Reputation: 335
I would like to pipe data into gnuplot and plot it without entering the gnuplot command line or providing an existing script file. Eg a one-liner such as cat datafile | gnuplot
and see the plot come up. Suppose the datafile is well formatted, such as two simple columns of numerical data separated by a tab or space.
As is this would close immediately even if it would work (which it doesn't) but this can be resolved with the -persist option (abbreviated -p).
Essentially I would like the following line of code to work, or to understand why it doesn't and how to modify it to work: echo -e "1 3\n2 4\n3 5" | gnuplot -p <<< "plot '-'"
I can get something working using the -e option, but this seems to often break for me once I start making more complex plotting commands and I don't understand exactly what that option is doing, so I would prefer to simply write a short script file using a heredoc, as attempted above. This works: echo -e "1 3\n2 4\n3 5" | gnuplot -p -e "plot '-'"
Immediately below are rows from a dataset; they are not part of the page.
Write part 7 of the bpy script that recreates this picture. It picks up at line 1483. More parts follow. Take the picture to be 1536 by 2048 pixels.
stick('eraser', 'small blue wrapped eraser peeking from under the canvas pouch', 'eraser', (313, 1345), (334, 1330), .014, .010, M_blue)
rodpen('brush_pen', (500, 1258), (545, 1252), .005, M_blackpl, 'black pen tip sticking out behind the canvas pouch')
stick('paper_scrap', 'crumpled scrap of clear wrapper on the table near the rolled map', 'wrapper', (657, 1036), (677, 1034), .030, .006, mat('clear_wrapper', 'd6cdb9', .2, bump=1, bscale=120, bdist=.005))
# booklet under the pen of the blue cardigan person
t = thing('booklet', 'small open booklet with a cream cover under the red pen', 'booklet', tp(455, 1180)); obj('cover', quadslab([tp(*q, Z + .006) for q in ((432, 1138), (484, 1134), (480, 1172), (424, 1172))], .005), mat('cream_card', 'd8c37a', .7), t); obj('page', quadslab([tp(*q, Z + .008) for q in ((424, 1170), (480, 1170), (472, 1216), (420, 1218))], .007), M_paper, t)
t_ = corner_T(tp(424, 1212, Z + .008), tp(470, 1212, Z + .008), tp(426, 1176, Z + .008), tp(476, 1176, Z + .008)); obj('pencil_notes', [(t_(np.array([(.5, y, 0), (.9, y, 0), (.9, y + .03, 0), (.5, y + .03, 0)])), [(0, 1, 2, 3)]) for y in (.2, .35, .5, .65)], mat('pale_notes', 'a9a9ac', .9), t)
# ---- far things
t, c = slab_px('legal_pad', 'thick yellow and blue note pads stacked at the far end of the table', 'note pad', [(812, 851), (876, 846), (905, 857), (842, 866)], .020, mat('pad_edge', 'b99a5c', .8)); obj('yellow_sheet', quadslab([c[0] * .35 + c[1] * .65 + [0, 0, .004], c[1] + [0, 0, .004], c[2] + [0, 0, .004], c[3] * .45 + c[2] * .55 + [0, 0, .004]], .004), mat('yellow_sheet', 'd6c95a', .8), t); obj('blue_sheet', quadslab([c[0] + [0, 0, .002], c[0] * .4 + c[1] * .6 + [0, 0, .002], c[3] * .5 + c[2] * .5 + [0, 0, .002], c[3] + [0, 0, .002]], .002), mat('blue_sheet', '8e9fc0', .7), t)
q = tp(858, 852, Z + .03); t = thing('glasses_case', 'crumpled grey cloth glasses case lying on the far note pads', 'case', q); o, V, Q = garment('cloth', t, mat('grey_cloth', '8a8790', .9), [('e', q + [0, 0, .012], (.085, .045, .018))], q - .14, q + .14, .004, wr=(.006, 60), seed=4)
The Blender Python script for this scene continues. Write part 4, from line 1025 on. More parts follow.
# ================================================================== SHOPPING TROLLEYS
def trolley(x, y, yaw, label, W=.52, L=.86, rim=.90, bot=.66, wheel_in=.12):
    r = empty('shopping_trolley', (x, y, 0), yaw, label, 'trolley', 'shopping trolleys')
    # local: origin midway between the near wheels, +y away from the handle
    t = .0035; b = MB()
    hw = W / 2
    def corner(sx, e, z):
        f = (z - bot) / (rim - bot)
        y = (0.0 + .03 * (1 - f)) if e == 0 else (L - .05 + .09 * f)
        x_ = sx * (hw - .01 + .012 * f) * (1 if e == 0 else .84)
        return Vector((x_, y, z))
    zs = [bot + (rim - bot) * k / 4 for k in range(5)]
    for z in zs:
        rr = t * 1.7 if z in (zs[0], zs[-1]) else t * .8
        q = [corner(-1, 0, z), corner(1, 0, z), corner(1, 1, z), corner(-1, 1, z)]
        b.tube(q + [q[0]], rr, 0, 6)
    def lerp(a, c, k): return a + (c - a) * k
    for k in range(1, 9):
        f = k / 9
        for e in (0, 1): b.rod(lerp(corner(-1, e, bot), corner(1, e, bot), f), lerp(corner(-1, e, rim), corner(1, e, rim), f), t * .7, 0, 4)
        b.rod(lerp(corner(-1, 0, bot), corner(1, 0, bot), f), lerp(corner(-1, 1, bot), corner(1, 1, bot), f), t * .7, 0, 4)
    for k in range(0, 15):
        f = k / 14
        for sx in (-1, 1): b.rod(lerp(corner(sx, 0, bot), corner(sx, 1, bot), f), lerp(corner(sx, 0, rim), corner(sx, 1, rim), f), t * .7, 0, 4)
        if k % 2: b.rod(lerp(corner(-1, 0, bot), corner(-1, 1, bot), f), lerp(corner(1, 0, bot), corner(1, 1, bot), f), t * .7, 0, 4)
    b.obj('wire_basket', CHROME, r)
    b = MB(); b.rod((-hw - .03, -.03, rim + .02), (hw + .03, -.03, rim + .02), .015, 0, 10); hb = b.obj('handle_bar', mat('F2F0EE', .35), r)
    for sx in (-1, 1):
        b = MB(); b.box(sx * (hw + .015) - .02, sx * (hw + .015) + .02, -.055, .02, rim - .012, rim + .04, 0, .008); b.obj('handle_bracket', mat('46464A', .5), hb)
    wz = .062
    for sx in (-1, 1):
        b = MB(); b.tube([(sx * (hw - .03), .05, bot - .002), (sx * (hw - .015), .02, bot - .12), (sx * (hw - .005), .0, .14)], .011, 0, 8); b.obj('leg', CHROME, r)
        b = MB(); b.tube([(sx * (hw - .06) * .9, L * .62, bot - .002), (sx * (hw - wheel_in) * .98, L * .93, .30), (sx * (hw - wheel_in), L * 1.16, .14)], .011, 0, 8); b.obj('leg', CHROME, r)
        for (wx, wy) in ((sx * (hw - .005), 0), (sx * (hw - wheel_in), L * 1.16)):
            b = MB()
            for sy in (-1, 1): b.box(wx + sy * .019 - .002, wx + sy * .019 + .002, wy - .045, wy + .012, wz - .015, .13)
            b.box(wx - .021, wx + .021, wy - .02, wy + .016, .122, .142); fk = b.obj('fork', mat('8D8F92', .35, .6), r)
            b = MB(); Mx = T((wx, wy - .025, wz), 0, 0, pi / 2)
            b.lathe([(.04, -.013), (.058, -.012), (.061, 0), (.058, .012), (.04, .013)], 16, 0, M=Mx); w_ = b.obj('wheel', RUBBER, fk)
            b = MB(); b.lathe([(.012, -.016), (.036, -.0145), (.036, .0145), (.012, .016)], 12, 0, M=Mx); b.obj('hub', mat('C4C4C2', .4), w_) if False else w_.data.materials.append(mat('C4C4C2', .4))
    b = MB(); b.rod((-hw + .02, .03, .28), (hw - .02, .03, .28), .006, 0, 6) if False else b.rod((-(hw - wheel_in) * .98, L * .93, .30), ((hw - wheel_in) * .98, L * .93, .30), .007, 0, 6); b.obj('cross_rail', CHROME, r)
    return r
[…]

Why doesn't the column data that is piped into gnuplot simply plot, even when using the plot '-'
syntax to request that plot take the data in from stdin?
Upvotes: 3
Views: 4080
Reputation: 2342
You want to pipe 2 different streams to gnuplot
: data and plot commands. Gnuplot takes just one. Then why not simply concatenate the plot commands and data?
cat > file << .
plot '-' using (\$1):(\$2)
1 2
2 3
3 4
e
.
and then cat file | gnuplot -p
.
Remember to escape the $
characters if they are gnuplot variables and not shell variables.